SHORT PROBLEM =>
In the entries below, find the line with "Recreate this scene" and the line with "scene.camera = cam", then retype both and everything between them exactly. Do not copy the pictures.

DATASET RECORDS =>
——————

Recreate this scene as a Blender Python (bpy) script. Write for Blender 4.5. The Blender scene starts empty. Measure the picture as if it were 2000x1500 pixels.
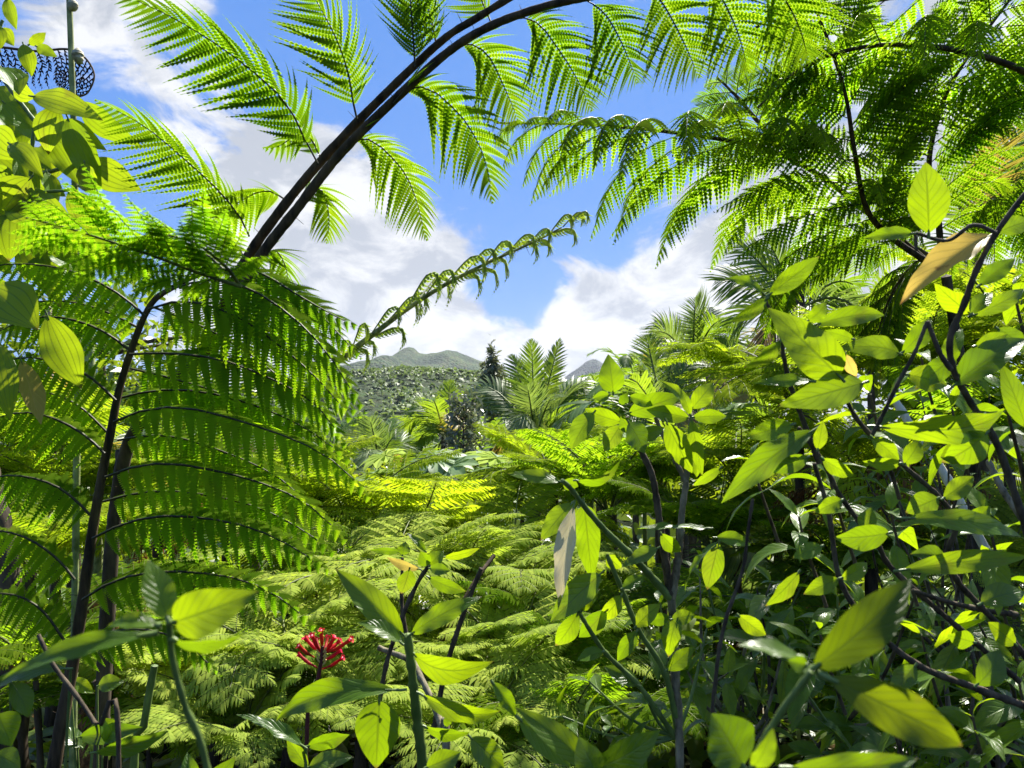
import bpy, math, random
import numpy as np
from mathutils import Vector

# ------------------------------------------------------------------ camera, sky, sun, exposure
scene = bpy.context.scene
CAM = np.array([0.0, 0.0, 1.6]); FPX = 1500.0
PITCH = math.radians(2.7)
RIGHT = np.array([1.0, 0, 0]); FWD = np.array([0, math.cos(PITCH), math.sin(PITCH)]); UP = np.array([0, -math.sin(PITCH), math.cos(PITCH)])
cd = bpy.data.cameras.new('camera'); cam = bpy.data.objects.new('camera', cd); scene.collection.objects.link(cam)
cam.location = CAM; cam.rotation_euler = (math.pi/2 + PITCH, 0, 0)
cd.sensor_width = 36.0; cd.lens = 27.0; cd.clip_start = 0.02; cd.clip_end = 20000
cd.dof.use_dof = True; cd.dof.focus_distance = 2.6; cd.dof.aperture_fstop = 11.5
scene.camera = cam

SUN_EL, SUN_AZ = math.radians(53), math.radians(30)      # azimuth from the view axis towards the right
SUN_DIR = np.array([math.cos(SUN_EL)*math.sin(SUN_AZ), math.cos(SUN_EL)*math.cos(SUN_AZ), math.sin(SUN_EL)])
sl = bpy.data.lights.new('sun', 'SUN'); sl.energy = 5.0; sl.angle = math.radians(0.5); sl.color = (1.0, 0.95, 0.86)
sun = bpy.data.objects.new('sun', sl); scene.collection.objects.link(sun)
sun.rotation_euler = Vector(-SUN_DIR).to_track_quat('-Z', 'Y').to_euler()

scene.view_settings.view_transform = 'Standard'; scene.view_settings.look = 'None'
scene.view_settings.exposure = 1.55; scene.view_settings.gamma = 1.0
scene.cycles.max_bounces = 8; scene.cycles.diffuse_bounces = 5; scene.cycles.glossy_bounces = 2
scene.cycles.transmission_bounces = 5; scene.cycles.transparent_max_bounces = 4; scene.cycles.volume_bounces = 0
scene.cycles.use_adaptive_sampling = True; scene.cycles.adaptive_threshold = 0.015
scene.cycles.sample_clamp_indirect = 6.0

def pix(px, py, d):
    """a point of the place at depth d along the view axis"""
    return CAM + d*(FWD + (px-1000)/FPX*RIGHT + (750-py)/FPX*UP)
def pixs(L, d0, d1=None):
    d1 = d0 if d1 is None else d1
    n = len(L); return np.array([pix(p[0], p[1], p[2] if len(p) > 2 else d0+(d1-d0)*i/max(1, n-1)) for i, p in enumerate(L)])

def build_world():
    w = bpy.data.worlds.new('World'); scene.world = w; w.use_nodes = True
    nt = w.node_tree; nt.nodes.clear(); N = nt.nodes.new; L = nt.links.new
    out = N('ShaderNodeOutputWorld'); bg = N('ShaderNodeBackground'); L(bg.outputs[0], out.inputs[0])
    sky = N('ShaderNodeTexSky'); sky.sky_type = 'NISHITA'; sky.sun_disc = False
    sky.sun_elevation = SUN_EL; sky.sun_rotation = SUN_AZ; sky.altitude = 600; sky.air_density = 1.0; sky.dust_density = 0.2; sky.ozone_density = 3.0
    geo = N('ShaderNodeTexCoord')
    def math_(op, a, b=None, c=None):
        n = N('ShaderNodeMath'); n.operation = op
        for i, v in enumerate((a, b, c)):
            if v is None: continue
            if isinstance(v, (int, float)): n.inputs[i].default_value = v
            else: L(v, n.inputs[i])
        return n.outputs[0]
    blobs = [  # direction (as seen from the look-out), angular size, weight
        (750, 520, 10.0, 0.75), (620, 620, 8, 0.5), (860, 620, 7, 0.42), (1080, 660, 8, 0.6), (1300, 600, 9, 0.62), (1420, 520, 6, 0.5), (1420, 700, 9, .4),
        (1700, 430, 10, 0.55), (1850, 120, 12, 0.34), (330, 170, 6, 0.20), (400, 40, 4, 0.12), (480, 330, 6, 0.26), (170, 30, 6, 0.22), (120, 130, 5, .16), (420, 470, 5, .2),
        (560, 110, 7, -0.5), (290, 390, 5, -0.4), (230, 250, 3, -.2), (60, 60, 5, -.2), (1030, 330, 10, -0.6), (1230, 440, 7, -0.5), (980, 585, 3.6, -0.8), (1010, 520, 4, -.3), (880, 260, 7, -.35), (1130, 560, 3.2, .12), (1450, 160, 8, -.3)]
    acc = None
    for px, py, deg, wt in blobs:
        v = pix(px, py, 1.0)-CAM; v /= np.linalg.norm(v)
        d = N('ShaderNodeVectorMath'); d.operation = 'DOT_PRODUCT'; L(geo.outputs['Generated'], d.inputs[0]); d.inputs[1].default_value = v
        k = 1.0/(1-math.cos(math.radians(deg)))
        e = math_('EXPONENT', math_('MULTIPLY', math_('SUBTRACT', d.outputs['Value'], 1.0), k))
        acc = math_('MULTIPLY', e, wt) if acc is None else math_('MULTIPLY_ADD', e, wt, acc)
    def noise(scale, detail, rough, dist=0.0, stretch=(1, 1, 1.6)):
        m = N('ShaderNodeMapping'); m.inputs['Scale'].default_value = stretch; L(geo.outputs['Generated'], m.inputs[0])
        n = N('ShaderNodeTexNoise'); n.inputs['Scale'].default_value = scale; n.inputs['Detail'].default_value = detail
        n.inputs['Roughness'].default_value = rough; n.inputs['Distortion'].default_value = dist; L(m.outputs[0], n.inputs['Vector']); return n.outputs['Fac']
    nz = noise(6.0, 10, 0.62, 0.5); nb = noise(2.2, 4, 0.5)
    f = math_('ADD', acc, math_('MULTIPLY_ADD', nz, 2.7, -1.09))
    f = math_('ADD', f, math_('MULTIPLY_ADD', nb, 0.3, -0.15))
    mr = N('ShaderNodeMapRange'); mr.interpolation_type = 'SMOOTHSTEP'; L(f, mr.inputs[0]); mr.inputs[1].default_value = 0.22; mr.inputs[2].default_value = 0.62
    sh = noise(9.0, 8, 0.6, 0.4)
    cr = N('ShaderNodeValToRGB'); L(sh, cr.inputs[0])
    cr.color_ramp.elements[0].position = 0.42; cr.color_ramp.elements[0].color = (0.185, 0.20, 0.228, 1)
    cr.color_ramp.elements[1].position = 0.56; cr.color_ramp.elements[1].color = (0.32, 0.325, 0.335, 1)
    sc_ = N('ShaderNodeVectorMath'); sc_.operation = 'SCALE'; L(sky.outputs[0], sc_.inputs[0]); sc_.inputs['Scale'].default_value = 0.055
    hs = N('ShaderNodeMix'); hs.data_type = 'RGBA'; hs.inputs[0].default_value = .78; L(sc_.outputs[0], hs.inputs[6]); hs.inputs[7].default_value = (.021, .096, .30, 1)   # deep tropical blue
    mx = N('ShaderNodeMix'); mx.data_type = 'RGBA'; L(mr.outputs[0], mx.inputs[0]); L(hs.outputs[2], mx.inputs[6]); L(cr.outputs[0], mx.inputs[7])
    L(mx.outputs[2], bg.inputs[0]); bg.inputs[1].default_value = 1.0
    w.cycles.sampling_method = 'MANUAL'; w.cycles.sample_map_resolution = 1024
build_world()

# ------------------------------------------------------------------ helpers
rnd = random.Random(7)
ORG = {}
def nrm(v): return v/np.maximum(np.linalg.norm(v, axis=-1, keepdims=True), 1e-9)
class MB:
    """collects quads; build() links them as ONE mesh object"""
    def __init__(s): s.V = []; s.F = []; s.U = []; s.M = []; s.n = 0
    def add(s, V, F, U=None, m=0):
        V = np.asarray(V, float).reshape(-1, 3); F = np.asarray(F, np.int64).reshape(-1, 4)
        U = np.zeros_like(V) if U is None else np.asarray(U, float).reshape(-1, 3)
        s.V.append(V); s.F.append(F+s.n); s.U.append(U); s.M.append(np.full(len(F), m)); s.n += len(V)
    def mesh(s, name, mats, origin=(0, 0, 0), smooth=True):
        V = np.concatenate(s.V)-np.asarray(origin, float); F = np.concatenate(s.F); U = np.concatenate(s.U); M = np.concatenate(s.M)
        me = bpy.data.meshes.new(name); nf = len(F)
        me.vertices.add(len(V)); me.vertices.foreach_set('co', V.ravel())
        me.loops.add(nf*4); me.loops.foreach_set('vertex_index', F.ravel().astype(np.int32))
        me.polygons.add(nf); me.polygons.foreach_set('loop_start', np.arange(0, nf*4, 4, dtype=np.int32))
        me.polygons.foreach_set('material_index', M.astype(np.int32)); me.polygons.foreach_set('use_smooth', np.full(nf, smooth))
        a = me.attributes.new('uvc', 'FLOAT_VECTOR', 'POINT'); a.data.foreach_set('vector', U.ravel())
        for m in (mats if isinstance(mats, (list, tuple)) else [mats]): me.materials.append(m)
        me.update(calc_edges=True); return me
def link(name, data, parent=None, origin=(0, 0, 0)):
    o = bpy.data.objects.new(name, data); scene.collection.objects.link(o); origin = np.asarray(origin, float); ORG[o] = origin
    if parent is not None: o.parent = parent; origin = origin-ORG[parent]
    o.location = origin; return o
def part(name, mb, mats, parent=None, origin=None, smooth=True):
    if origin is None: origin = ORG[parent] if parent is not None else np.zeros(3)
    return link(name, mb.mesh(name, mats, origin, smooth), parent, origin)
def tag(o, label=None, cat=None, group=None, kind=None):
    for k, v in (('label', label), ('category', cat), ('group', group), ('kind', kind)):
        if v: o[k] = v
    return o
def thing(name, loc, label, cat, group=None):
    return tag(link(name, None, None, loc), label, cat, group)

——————

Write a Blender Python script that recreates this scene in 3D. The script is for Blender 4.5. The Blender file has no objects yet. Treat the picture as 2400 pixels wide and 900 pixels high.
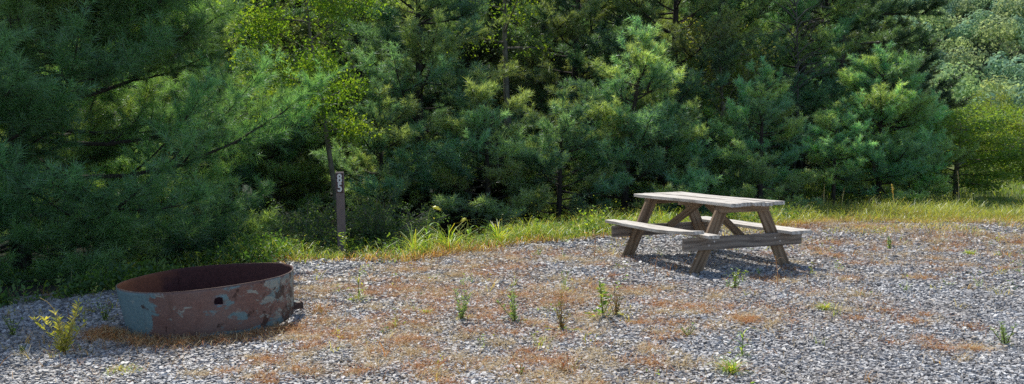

——————

REPLY =>
Recreate this scene as a Blender Python (bpy) script. Write for Blender 4.5. The Blender scene starts empty. Measure the picture as if it were 2000x1500 pixels.
import bpy, math, random
import numpy as np
from mathutils import Vector

# ------------------------------------------------------------------ camera, sky, sun, exposure
scene = bpy.context.scene
CAM = np.array([0.0, 0.0, 1.6]); FPX = 1500.0
PITCH = math.radians(2.7)
RIGHT = np.array([1.0, 0, 0]); FWD = np.array([0, math.cos(PITCH), math.sin(PITCH)]); UP = np.array([0, -math.sin(PITCH), math.cos(PITCH)])
cd = bpy.data.cameras.new('camera'); cam = bpy.data.objects.new('camera', cd); scene.collection.objects.link(cam)
cam.location = CAM; cam.rotation_euler = (math.pi/2 + PITCH, 0, 0)
cd.sensor_width = 36.0; cd.lens = 27.0; cd.clip_start = 0.02; cd.clip_end = 20000
cd.dof.use_dof = True; cd.dof.focus_distance = 2.6; cd.dof.aperture_fstop = 11.5
scene.camera = cam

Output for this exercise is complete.